— start of DATA LISTING —

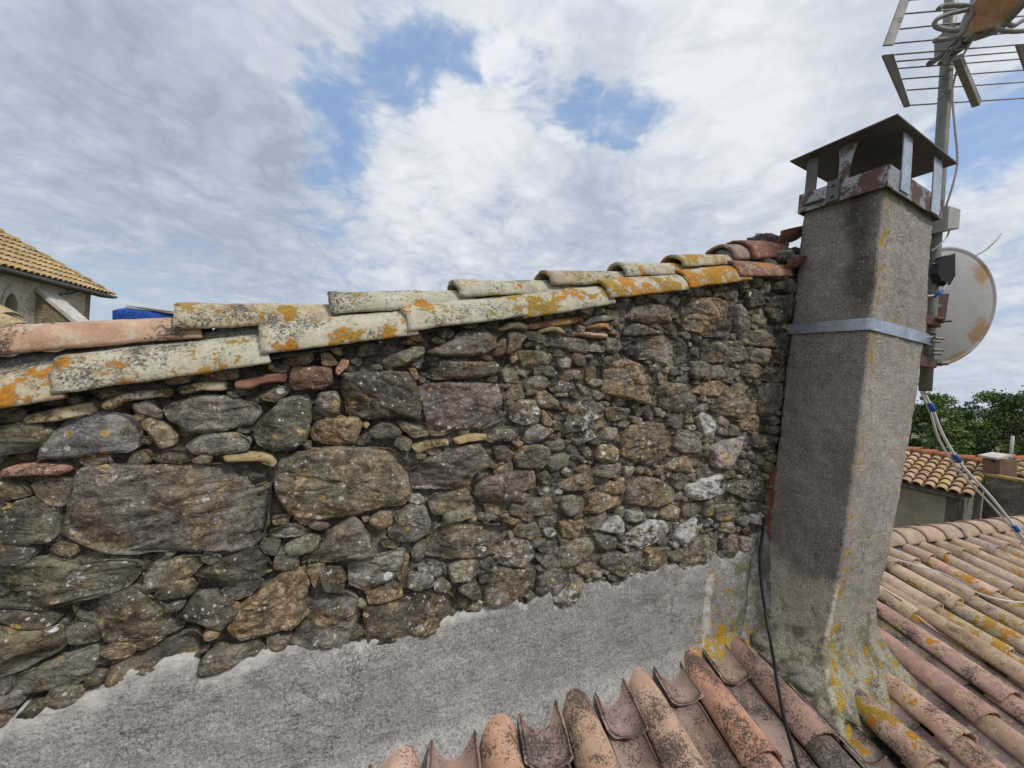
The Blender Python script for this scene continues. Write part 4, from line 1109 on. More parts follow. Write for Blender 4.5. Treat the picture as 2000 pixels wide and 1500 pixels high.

— end of DATA LISTING —
— start of DATA LISTING —

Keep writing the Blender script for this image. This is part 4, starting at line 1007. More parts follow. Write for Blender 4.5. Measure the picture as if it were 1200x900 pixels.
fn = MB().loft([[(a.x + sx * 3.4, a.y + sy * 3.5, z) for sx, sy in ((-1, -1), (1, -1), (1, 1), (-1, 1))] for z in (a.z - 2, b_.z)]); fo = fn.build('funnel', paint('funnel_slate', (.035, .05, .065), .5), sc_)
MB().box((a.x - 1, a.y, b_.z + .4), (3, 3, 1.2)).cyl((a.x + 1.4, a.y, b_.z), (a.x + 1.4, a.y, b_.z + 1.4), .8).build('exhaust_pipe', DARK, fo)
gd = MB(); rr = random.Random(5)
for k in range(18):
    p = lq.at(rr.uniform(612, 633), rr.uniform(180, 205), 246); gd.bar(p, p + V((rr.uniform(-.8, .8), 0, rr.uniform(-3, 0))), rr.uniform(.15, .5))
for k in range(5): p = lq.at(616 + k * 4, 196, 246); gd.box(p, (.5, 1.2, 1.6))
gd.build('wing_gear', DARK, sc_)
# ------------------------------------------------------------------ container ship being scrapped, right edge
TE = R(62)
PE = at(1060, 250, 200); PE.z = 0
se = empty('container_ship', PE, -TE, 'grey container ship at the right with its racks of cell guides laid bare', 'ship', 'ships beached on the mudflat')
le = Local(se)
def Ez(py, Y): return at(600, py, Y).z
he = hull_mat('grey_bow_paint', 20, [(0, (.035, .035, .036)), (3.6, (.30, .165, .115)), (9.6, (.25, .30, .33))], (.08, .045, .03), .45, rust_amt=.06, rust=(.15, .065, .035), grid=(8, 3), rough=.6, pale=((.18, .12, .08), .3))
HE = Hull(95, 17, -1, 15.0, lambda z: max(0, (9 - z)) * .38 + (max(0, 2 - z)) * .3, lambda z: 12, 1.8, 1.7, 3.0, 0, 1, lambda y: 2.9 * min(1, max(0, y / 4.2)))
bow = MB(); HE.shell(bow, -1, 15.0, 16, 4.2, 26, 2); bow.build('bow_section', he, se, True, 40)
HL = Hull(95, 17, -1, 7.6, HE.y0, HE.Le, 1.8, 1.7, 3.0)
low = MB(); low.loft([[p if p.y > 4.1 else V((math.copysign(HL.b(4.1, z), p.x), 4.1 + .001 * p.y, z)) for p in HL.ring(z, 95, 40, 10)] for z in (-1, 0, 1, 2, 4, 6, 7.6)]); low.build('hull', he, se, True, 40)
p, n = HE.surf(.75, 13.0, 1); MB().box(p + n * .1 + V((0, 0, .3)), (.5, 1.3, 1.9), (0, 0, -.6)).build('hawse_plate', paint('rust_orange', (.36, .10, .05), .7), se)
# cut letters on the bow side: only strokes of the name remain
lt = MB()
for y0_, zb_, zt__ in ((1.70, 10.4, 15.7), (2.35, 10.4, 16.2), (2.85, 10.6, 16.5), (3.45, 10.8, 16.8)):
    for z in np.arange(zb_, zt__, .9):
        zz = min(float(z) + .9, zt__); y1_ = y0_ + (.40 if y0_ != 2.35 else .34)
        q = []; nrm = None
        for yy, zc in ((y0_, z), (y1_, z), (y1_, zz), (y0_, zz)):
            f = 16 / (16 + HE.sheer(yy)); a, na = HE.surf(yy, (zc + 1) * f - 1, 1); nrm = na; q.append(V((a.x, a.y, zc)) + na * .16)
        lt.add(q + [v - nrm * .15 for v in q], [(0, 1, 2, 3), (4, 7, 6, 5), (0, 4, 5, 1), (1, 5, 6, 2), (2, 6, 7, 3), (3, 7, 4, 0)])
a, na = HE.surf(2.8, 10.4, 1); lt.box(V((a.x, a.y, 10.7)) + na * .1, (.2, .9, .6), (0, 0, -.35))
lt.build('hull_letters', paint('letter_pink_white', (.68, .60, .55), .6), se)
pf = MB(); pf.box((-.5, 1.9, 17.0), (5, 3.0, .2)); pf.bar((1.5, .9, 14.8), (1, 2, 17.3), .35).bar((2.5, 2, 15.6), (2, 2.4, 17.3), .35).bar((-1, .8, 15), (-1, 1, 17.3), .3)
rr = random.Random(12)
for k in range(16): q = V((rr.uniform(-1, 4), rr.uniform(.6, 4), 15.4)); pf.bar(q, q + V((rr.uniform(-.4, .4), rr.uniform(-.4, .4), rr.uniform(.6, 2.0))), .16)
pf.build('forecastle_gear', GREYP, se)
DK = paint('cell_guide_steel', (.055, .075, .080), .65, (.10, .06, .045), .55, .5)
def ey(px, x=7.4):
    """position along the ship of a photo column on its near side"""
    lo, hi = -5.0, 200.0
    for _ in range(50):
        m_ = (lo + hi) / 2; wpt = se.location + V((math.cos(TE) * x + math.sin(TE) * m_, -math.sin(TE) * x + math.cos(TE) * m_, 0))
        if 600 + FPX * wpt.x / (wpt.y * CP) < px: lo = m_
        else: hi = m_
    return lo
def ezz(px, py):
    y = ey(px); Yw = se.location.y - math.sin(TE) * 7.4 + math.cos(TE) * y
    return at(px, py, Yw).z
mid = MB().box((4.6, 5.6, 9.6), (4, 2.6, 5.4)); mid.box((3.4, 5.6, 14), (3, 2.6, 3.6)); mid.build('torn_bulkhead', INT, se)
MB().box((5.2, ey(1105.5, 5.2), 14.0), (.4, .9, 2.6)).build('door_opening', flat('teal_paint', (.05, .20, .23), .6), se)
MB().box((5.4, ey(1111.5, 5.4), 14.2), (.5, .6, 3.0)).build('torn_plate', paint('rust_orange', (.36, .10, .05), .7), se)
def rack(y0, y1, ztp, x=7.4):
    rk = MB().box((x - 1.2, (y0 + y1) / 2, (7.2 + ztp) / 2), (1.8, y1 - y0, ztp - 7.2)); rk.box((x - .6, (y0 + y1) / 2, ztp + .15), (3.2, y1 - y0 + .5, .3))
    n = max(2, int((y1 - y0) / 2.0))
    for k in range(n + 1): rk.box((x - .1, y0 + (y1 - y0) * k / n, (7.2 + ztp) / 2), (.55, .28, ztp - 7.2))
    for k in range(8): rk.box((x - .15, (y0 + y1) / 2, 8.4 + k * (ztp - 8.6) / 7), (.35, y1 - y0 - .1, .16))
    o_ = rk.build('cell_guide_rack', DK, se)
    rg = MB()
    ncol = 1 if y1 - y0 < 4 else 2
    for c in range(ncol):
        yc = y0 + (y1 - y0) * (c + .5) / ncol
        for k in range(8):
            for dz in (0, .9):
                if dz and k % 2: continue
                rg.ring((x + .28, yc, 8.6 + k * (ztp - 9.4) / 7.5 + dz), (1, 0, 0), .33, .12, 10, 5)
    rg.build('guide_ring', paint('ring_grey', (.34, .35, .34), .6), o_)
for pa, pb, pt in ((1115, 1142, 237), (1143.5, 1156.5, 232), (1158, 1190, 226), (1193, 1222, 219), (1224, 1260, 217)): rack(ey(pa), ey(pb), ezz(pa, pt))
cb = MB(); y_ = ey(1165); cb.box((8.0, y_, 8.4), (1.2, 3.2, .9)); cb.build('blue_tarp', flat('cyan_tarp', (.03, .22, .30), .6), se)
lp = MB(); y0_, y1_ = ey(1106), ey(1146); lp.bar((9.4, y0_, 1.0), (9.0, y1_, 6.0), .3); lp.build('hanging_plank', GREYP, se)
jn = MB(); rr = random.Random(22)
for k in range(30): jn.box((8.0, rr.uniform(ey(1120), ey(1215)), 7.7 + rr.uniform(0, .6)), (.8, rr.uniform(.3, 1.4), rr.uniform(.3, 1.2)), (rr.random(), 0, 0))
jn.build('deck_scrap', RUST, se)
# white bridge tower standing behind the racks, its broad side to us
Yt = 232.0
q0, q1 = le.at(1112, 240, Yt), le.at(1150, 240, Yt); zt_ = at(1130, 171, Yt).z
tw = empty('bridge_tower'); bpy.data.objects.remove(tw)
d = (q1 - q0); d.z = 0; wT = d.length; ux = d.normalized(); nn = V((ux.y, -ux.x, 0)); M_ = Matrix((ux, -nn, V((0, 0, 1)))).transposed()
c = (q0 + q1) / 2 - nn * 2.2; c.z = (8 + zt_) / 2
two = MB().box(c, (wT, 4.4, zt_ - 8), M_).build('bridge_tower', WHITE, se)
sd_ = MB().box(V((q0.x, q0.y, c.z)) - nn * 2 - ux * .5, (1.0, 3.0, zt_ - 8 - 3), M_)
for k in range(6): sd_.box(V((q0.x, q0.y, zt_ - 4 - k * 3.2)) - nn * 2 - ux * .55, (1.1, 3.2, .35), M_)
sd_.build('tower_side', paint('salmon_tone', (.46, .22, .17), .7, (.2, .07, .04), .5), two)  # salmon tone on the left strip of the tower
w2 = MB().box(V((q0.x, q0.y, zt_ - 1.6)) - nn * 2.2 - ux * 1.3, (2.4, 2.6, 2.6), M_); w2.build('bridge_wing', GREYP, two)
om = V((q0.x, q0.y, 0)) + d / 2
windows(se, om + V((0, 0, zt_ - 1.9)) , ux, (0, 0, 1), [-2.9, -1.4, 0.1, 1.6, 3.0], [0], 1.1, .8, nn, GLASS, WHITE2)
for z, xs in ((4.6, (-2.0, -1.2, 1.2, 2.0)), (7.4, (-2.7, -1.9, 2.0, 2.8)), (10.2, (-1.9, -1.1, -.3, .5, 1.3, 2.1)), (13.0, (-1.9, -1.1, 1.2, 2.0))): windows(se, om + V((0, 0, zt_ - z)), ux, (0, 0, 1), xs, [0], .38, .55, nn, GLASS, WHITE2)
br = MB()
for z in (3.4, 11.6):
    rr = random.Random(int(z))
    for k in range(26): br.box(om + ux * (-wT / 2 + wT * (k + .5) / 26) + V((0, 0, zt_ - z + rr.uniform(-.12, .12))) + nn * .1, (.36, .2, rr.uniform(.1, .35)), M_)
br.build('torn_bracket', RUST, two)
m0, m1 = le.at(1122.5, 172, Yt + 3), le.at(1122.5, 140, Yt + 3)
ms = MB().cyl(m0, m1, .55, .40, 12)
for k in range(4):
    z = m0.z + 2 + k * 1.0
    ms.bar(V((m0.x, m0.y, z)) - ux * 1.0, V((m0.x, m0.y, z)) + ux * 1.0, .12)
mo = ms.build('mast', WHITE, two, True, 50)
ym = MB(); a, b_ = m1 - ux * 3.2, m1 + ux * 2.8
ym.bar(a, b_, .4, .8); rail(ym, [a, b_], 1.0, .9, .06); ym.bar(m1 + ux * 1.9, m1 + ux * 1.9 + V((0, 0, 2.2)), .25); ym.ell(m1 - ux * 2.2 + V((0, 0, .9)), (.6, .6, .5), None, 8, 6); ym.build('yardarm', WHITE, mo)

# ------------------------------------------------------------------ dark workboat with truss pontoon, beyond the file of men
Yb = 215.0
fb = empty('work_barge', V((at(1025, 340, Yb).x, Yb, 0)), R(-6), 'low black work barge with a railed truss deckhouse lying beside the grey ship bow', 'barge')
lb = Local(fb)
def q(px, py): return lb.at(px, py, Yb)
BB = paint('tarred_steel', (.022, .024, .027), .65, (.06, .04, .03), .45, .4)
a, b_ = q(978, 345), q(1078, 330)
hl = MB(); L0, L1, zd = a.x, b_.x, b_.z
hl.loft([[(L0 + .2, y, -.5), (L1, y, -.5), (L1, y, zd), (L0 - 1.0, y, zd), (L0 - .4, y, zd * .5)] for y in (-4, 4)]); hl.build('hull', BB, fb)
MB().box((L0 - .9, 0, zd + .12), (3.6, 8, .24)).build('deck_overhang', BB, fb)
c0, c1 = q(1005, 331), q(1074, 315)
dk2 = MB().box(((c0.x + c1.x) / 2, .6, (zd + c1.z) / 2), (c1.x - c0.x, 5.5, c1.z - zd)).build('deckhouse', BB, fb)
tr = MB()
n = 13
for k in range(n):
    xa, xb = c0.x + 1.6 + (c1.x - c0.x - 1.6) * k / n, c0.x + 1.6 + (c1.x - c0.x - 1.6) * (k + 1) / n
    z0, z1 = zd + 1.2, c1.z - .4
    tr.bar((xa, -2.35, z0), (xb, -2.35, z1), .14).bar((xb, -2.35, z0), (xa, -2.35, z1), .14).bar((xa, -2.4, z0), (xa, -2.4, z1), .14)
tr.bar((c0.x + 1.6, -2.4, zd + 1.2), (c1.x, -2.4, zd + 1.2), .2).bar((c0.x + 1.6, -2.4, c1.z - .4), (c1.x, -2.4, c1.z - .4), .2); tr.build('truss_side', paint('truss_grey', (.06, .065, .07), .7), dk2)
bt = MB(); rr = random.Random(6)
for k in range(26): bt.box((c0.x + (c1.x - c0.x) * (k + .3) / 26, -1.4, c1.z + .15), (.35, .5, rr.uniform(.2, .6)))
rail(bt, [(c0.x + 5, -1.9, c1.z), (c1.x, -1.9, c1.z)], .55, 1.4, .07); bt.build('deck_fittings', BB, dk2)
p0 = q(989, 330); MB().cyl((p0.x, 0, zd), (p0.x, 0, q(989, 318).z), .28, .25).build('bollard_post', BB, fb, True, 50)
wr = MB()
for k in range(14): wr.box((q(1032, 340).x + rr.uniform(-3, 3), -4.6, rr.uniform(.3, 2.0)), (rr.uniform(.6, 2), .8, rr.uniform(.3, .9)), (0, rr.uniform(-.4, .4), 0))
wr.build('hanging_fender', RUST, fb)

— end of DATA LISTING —

YOUR GOAL:
Copy every line that includes the string "follow" from the material above.

THE COMPLETED TASK:
The Blender Python script for this scene continues. Write part 4, from line 1109 on. More parts follow. Write for Blender 4.5. Treat the picture as 2000 pixels wide and 1500 pixels high.
Keep writing the Blender script for this image. This is part 4, starting at line 1007. More parts follow. Write for Blender 4.5. Measure the picture as if it were 1200x900 pixels.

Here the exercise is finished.